Sri Aurobindo anticipe ce que Heidegger pressent par moment et que
Bergson envisage mais refuse au final de considérer comme possible. En
effet sri Aurobindo estime que la technoscience est un phénomène de la
conscience mentale humaine qui en montrera les limites. Heidegger estime
que notre pensée ne peut pas tout saisir et que donc la technique
représente une ambition démesurée condamnée d’avance par la
manifestation de l’Être. Bergson refuse de considérer la possibilité
d’une spiritualisation élargie à une grande échelle ce qui selon lui
impliquerait l’apparition d’un surhomme et laisserait à penser que
l’homme n’est pas le terme de l’évolution : sri Aurobindo annonce cette
surhumanité spirituelle et affirme que l’homme n’est qu’un être de
transition dans le cycle évolutif.
A vrai dire, la technique traduit notre manque de conscience : quand
j’utilise ma voiture ou mon ordinateur un nombre considérable de
mécanismes se déroulent en dehors de ma conscience et chaque fois qu’une
panne ou un bogue se produisent, ils sont rarement attendus. La
technique est une médiation qui me permet d’agir à des niveaux de la
réalité qui m’étaient inaccessibles par mon seul corps et mes seuls
sens. Malheureusement cette médiation connaît l’usure, des pannes, des
accidents voire engendre des catastrophes.

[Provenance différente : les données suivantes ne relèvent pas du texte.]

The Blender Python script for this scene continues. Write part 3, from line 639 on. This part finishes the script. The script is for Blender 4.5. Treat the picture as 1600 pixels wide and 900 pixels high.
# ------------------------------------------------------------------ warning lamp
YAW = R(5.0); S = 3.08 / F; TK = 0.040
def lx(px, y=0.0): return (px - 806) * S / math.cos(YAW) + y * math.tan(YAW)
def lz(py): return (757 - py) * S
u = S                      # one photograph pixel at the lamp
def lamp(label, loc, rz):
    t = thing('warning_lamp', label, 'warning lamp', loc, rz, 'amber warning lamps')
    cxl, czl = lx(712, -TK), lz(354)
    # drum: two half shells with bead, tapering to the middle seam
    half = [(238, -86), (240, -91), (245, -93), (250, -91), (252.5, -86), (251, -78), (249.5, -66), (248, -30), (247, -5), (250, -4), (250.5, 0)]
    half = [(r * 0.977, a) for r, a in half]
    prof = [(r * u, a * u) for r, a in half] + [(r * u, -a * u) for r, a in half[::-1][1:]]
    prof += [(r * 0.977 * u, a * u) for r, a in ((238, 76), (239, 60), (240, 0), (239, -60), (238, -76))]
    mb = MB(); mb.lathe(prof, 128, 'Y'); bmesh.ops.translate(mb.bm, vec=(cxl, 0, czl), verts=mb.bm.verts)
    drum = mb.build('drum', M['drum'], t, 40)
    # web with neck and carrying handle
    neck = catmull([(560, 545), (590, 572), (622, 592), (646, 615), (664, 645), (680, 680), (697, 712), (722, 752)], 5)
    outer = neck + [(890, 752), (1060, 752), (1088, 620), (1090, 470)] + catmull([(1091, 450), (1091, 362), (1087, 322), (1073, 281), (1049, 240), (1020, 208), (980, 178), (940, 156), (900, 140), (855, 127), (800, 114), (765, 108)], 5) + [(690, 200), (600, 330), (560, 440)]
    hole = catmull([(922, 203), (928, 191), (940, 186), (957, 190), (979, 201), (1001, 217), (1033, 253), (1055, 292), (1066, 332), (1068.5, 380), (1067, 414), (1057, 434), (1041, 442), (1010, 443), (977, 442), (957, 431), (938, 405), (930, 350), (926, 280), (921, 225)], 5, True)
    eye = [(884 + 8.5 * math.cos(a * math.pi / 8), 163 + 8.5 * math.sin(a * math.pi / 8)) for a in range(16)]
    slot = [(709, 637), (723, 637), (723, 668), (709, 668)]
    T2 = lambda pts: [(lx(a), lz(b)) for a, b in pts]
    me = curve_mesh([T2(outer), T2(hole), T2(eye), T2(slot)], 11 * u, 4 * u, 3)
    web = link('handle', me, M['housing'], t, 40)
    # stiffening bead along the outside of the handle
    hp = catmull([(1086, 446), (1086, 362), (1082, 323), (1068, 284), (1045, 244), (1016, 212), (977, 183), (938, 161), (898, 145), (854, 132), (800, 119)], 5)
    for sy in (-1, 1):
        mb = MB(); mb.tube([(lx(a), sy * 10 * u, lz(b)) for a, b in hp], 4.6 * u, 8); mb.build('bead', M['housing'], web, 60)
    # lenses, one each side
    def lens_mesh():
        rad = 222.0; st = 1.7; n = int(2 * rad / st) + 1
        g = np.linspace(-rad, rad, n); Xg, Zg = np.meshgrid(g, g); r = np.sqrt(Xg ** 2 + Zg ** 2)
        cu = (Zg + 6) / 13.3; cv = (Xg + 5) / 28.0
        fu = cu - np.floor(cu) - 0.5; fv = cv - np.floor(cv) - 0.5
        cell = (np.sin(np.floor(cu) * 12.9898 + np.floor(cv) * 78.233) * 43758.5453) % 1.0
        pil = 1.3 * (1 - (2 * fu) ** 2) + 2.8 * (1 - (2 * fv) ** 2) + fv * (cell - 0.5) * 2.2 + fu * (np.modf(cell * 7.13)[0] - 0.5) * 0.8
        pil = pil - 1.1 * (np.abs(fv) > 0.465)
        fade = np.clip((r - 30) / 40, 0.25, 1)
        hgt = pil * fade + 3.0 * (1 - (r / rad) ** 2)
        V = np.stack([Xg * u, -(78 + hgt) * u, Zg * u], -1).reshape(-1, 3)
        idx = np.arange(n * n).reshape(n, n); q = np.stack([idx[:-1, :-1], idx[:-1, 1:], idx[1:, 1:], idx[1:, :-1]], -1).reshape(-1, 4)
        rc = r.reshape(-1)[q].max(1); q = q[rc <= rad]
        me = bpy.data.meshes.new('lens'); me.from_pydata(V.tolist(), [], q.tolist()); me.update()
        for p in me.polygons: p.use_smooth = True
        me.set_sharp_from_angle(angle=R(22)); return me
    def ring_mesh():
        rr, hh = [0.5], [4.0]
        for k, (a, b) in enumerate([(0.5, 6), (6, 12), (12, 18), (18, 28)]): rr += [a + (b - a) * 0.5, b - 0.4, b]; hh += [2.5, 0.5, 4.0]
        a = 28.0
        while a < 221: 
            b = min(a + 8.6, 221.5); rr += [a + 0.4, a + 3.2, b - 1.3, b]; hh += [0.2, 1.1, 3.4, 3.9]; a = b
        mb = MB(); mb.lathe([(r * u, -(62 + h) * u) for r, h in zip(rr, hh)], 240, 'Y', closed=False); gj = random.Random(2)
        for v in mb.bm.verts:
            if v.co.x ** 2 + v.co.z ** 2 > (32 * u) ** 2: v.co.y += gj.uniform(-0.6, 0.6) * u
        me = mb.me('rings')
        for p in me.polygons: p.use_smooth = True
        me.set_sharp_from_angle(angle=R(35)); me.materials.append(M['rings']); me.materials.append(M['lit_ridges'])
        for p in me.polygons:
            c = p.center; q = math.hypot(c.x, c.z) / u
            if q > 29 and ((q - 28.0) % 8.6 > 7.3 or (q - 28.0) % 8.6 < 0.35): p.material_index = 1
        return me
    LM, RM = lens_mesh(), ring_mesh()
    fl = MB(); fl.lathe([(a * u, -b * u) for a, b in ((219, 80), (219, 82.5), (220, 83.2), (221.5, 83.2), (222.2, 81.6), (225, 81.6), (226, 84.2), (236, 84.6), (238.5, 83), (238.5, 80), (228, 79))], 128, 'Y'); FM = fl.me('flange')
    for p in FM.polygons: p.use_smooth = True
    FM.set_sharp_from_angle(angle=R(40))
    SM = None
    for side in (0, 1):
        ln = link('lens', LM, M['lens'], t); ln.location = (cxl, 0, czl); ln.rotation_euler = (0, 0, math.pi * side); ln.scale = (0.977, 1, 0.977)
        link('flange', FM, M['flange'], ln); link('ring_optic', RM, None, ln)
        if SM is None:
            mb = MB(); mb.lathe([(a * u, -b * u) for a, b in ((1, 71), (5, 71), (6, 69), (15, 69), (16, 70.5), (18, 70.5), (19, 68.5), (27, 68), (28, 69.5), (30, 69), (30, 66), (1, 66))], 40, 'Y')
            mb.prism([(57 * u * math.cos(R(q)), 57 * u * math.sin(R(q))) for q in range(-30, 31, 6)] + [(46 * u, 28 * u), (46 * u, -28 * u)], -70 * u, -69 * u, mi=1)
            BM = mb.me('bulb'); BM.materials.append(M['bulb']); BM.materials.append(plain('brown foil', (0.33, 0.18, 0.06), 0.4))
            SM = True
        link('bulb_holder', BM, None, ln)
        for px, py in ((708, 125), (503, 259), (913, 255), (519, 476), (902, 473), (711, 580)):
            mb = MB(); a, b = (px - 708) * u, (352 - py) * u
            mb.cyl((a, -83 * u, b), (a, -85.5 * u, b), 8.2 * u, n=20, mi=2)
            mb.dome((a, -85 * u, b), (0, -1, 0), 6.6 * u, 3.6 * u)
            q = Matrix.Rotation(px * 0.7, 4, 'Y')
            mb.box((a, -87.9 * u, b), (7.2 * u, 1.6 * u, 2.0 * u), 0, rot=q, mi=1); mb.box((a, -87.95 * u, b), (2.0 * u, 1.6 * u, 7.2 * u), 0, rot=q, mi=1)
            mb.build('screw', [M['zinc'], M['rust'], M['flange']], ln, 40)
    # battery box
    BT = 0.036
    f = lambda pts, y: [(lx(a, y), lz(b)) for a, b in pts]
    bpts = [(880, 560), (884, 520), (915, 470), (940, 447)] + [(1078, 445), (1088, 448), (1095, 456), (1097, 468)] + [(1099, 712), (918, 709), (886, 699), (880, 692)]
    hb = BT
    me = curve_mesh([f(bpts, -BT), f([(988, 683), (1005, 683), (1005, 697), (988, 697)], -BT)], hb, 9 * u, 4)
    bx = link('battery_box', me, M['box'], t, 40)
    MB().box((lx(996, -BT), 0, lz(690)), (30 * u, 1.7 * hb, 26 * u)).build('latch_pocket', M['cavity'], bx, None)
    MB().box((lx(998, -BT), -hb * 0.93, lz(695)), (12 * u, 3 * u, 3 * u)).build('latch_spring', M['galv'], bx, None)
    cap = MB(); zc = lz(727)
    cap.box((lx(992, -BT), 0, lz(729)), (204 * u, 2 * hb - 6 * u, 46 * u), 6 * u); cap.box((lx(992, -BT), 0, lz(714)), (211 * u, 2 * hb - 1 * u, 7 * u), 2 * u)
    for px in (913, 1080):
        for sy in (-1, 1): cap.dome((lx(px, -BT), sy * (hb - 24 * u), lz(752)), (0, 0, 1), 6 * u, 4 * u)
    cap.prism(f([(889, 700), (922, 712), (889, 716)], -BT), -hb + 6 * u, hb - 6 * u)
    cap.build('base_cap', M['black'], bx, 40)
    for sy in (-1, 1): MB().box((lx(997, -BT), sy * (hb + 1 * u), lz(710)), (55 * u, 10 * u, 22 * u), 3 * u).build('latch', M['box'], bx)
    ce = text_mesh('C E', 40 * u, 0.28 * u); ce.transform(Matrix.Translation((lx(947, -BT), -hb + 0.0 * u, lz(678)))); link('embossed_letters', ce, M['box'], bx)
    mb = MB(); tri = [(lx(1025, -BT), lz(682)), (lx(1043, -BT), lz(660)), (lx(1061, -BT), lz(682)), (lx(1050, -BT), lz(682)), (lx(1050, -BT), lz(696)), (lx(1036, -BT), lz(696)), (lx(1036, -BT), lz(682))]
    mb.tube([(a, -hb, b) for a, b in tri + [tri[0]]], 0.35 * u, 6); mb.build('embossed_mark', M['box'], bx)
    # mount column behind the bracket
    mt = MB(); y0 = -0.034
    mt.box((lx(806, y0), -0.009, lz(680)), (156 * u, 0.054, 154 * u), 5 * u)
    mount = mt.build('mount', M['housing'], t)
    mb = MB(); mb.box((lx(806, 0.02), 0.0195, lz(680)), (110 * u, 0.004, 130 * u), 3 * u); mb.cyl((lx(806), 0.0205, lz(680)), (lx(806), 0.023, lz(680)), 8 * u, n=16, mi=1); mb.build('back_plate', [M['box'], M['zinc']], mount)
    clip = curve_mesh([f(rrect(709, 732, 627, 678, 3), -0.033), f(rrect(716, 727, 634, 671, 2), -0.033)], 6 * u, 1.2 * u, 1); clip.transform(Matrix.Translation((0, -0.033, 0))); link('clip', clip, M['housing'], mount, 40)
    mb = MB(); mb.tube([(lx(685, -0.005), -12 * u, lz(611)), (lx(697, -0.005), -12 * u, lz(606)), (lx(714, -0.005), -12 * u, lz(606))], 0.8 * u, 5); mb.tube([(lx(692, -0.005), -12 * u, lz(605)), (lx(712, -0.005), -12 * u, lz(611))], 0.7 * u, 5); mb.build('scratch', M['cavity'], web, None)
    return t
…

La technoscience qui nous a permis de voir plus loin, de comprendre
l’évolution qui nous a produit crée les conditions d’une crise évolutive
en créant les conditions d’une crise écologique, morale, sociale et
économique sans précédent qui exige que notre barbarie mentale soit
dépassée.
A vrai dire Bergson serait peut-être arrivé à ces conclusions s’il
avait considéré que l’intuition créatrice qu’il évoque puisse être aussi
bien mentale et physique que vitale.